_GOAL OF THE EXERCISE_
Transcribe each line exactly.

================

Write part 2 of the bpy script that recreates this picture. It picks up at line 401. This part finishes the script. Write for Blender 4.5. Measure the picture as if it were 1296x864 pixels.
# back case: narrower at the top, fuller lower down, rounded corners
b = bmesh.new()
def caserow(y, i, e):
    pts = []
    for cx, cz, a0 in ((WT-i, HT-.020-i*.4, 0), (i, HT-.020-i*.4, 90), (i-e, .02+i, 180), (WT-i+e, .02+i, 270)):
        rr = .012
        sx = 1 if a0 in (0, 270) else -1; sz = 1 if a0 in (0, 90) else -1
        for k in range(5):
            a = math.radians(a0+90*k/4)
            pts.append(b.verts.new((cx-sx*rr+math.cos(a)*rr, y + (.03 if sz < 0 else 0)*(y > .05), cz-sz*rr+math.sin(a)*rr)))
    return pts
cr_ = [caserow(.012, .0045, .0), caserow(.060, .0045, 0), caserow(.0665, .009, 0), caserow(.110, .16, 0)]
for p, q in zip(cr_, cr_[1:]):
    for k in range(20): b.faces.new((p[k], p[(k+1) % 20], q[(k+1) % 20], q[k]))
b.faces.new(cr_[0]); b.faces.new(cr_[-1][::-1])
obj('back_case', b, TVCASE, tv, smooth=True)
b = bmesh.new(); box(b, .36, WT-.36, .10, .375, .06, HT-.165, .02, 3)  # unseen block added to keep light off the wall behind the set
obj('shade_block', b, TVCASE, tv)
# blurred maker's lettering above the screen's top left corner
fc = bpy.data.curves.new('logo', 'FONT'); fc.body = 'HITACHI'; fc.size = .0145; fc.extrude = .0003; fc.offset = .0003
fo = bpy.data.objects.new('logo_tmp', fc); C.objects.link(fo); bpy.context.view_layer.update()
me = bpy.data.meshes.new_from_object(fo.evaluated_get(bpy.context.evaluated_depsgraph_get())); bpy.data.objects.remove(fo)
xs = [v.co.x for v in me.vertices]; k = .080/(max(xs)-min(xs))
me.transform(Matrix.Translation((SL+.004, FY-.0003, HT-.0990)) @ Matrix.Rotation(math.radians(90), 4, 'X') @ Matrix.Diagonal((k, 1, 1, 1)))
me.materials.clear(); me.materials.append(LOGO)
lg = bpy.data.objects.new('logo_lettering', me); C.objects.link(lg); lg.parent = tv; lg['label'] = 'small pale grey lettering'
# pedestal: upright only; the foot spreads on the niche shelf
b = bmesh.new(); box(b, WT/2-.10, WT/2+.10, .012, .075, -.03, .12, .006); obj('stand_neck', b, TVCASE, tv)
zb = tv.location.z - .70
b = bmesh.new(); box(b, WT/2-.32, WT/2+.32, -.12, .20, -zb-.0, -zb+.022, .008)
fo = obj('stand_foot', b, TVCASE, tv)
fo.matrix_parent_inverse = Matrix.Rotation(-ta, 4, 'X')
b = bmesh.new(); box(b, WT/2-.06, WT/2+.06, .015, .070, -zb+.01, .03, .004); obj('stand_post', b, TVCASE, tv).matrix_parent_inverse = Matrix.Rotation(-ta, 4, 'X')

================

_SOLUTION_
Write part 2 of the bpy script that recreates this picture. It picks up at line 401. This part finishes the script. Write for Blender 4.5. Measure the picture as if it were 1296x864 pixels.
# back case: narrower at the top, fuller lower down, rounded corners
b = bmesh.new()
def caserow(y, i, e):
    pts = []
    for cx, cz, a0 in ((WT-i, HT-.020-i*.4, 0), (i, HT-.020-i*.4, 90), (i-e, .02+i, 180), (WT-i+e, .02+i, 270)):
        rr = .012
        sx = 1 if a0 in (0, 270) else -1; sz = 1 if a0 in (0, 90) else -1
        for k in range(5):
            a = math.radians(a0+90*k/4)
            pts.append(b.verts.new((cx-sx*rr+math.cos(a)*rr, y + (.03 if sz < 0 else 0)*(y > .05), cz-sz*rr+math.sin(a)*rr)))
    return pts
cr_ = [caserow(.012, .0045, .0), caserow(.060, .0045, 0), caserow(.0665, .009, 0), caserow(.110, .16, 0)]
for p, q in zip(cr_, cr_[1:]):
    for k in range(20): b.faces.new((p[k], p[(k+1) % 20], q[(k+1) % 20], q[k]))
b.faces.new(cr_[0]); b.faces.new(cr_[-1][::-1])
obj('back_case', b, TVCASE, tv, smooth=True)
b = bmesh.new(); box(b, .36, WT-.36, .10, .375, .06, HT-.165, .02, 3)  # unseen block added to keep light off the wall behind the set
obj('shade_block', b, TVCASE, tv)
# blurred maker's lettering above the screen's top left corner
fc = bpy.data.curves.new('logo', 'FONT'); fc.body = 'HITACHI'; fc.size = .0145; fc.extrude = .0003; fc.offset = .0003
fo = bpy.data.objects.new('logo_tmp', fc); C.objects.link(fo); bpy.context.view_layer.update()
me = bpy.data.meshes.new_from_object(fo.evaluated_get(bpy.context.evaluated_depsgraph_get())); bpy.data.objects.remove(fo)
xs = [v.co.x for v in me.vertices]; k = .080/(max(xs)-min(xs))
me.transform(Matrix.Translation((SL+.004, FY-.0003, HT-.0990)) @ Matrix.Rotation(math.radians(90), 4, 'X') @ Matrix.Diagonal((k, 1, 1, 1)))
me.materials.clear(); me.materials.append(LOGO)
lg = bpy.data.objects.new('logo_lettering', me); C.objects.link(lg); lg.parent = tv; lg['label'] = 'small pale grey lettering'
# pedestal: upright only; the foot spreads on the niche shelf
b = bmesh.new(); box(b, WT/2-.10, WT/2+.10, .012, .075, -.03, .12, .006); obj('stand_neck', b, TVCASE, tv)
zb = tv.location.z - .70
b = bmesh.new(); box(b, WT/2-.32, WT/2+.32, -.12, .20, -zb-.0, -zb+.022, .008)
fo = obj('stand_foot', b, TVCASE, tv)
fo.matrix_parent_inverse = Matrix.Rotation(-ta, 4, 'X')
b = bmesh.new(); box(b, WT/2-.06, WT/2+.06, .015, .070, -zb+.01, .03, .004); obj('stand_post', b, TVCASE, tv).matrix_parent_inverse = Matrix.Rotation(-ta, 4, 'X')